After working on radar in the RAF during the war, Arthur received a first-class degree in physics and mathematics from King’s College London, and sold a few speculative articles, including one to Wireless World that proposed communications satellites in space. His first sales of professional fiction were to Astounding (later Analog ), at that time the most prestigious American SF magazine, specialising in speculation based on hard science, with a strong emphasis on space travel. His later work – including his novella Against the Fall of Night , which became his first novel, The City and the Stars (1956) – appeared in rather more garish pulps such as Startling Stories. His fiction quickly brought him popularity with readers and in less than a decade he became known, with Isaac Asimov and Robert A Heinlein, as one of hard SF’s “Big Three”.
“Hard SF” is distinct from the kind written by Orwell, Dick or Ballard, which specialises in social and psychological speculation. Arthur’s work was distinguished from that of his peers by an almost mystical lyricism and a faith in a future where mankind would rid itself, through science, of its primitive and brutal characteristics. (Unlike Heinlein, with whom he eventually fell out over the American author’s support for Ronald Reagan’s “Star Wars” plans, he had little interest in military space fiction.)
At first his factual books, such as The Exploration of Space (1951), were more successful than his fiction. He was soon able to support himself by his writing, becoming a leading expert on rocketry and space travel, ready whenever the media needed a piece about space exploration. He even advised the creators of the running story “Dan Dare, Pilot of the Future”, which appeared in my favourite comic, the Eagle , and whose images prefigured those of 2001: a Space Odyssey.
He developed a keen interest in scuba diving; it was one of his chief reasons for moving to Sri Lanka in 1956 not long after the breakdown of his first and only marriage, which had lasted just a few months. He returned to England often, always staying with his brother Fred, his sister-in-law Babs and his mother, Nora, in suburban London. Occasionally he came with a diving partner, Mike Wilson, and brought film of their expeditions with him. He was extremely proud of his underwater discoveries, which included the lost Koneswaram temple in Trincomalee, an important historical site.

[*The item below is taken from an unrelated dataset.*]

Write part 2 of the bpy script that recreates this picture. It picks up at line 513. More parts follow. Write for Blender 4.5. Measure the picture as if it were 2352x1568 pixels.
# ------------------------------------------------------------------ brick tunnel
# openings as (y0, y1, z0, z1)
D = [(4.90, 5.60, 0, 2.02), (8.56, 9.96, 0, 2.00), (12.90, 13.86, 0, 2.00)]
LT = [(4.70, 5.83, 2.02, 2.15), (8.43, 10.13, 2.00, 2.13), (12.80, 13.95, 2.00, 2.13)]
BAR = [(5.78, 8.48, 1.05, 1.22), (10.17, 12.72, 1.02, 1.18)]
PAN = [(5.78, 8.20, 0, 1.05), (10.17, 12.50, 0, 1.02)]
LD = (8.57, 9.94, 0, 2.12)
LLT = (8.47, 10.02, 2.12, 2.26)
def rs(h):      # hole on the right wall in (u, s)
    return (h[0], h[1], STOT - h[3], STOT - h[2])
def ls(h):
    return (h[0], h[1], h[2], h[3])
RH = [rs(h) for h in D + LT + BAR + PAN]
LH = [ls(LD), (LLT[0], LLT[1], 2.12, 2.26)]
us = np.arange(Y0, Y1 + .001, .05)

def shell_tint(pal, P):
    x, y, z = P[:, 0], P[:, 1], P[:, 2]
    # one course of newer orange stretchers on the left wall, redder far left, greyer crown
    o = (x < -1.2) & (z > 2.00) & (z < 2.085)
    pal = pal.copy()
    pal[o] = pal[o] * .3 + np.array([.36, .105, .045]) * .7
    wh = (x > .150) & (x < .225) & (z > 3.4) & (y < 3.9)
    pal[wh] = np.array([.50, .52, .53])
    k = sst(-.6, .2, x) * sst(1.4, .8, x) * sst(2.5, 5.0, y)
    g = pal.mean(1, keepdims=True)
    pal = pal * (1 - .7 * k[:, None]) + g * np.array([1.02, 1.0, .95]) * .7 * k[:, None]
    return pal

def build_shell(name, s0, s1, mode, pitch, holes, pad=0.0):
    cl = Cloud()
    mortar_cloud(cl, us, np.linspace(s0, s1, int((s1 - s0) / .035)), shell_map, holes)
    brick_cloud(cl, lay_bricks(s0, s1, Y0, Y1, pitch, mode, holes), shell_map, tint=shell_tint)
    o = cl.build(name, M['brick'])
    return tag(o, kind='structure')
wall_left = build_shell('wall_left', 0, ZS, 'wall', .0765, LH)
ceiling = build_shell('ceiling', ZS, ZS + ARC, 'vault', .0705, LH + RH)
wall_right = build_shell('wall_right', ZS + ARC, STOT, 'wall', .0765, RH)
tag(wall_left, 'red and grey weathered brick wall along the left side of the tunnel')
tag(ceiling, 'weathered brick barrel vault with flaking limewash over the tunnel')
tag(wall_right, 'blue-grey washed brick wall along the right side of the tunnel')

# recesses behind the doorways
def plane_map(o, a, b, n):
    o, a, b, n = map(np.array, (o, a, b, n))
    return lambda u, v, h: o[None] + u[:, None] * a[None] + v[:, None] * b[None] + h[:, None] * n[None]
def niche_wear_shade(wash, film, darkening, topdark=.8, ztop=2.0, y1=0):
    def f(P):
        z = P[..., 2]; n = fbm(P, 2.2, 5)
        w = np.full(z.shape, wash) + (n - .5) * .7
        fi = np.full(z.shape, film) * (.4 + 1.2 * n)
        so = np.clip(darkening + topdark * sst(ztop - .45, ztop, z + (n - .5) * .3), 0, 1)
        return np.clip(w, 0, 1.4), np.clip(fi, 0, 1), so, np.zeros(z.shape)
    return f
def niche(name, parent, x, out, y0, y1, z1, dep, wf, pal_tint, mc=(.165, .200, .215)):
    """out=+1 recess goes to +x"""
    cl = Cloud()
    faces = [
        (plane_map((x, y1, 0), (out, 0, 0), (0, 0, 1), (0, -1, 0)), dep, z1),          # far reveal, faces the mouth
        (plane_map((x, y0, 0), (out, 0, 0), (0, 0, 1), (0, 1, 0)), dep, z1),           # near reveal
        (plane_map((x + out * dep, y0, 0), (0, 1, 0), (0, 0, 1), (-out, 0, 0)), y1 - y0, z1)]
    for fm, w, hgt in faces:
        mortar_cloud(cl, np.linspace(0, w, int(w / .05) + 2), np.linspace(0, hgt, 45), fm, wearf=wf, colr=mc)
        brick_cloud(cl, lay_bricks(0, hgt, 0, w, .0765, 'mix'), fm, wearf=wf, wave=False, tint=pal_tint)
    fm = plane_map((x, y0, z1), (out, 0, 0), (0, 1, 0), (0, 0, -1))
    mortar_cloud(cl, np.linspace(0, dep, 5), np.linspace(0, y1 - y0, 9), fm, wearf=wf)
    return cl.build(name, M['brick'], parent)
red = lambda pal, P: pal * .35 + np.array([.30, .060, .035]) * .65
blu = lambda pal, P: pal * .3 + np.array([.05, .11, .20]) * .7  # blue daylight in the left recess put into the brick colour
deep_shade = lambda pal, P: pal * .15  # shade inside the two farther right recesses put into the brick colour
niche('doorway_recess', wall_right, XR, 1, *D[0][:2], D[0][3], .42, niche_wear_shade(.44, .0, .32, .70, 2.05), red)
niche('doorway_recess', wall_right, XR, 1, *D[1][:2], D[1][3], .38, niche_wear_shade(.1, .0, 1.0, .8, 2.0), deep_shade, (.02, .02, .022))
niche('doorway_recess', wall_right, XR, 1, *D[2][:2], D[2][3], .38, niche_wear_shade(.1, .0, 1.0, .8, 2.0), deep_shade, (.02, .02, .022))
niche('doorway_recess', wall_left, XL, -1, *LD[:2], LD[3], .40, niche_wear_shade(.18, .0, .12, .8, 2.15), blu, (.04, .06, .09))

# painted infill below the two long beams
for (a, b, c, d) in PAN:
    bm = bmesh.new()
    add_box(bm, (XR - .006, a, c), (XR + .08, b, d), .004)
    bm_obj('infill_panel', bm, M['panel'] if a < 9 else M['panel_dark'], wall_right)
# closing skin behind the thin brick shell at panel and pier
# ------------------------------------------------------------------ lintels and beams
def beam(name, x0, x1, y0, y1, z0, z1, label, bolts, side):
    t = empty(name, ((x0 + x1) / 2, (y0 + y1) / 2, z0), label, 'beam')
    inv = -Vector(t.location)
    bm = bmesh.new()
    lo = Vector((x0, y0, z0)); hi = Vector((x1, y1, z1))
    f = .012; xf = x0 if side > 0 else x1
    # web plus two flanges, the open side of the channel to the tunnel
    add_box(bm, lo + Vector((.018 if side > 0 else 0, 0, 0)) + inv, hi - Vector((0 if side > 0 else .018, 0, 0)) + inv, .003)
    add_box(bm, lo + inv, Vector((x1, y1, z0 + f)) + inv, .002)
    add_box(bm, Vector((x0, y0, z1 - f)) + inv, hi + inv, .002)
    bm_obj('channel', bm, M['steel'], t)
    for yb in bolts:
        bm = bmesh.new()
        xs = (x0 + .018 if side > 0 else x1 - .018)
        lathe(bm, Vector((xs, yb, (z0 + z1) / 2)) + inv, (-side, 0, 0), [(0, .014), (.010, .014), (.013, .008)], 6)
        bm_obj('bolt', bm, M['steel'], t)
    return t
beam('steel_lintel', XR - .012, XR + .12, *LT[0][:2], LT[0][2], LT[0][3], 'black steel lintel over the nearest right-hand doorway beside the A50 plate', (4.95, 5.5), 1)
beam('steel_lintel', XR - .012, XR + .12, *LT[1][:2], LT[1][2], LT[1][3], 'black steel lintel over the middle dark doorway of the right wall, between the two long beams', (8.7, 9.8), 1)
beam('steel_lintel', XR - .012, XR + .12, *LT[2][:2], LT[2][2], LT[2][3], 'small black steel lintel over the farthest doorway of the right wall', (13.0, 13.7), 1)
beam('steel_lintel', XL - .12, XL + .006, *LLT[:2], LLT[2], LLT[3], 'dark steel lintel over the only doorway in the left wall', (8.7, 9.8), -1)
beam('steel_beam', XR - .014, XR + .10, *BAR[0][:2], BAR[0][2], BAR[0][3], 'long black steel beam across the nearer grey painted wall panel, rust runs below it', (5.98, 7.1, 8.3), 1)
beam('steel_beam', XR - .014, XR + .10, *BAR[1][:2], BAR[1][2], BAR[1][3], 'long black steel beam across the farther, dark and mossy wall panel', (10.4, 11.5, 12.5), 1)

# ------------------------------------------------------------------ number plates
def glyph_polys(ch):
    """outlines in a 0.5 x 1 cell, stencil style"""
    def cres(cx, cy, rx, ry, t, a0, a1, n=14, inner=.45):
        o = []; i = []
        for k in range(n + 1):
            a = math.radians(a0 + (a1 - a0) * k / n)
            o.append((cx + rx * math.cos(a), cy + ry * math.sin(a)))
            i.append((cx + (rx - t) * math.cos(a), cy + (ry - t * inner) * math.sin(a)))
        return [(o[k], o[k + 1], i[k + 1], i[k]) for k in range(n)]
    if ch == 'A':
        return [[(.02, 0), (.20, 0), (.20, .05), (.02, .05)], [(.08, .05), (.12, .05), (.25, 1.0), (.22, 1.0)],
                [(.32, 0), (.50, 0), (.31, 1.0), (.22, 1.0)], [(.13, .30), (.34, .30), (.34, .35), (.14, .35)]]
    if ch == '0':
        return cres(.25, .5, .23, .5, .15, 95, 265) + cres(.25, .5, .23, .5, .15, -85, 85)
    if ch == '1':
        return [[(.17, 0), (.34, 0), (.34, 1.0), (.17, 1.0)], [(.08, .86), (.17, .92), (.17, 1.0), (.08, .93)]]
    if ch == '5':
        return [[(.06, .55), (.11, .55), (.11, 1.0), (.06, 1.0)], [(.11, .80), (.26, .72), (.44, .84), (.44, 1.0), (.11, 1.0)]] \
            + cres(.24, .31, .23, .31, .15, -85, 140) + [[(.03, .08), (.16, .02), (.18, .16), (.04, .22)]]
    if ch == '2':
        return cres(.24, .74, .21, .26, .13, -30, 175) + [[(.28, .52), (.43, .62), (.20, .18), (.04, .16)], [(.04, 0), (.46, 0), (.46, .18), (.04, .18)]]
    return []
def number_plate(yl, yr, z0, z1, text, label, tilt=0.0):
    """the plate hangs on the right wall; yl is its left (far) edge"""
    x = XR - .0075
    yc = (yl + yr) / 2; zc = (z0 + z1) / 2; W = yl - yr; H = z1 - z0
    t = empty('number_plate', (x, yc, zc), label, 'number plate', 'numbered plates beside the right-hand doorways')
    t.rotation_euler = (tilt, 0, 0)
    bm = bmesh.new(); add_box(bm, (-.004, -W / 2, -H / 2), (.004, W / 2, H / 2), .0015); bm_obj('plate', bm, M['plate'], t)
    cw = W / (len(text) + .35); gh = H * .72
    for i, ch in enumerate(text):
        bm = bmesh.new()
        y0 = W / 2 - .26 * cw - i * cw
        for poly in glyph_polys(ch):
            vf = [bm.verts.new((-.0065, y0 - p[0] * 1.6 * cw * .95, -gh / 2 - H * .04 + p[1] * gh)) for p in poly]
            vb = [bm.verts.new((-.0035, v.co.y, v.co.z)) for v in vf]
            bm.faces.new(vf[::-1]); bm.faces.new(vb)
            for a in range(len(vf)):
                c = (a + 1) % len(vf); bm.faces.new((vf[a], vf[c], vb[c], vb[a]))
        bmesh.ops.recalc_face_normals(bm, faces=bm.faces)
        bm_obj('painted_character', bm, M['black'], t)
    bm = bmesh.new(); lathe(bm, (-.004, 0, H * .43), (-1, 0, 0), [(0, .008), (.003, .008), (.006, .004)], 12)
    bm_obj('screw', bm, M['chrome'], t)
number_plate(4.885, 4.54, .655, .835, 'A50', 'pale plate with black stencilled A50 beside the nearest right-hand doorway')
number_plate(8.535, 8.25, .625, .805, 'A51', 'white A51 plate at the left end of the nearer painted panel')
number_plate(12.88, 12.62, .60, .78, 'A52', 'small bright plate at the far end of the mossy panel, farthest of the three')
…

Some time after his arrival in Sri Lanka Arthur developed a profound friendship with the diver Leslie Ekanayake, whose family adopted him. He dedicated his 1979 novel, The Fountains of Paradise , to Leslie, describing him as the “only perfect friend of a lifetime, in whom were uniquely combined Loyalty, Intelligence and Compassion”. In 1977 he suffered a terrible emotional blow when Leslie was killed in a motorbike crash just before his 30th birthday. Arthur continued to live with the Ekanayake family until he died. He was buried next to Leslie. The family and his many friends in Sri Lanka describe Arthur as a gentleman of great generosity and spirituality, even though he was anti-religious and placed mankind’s salvation entirely in its own hands.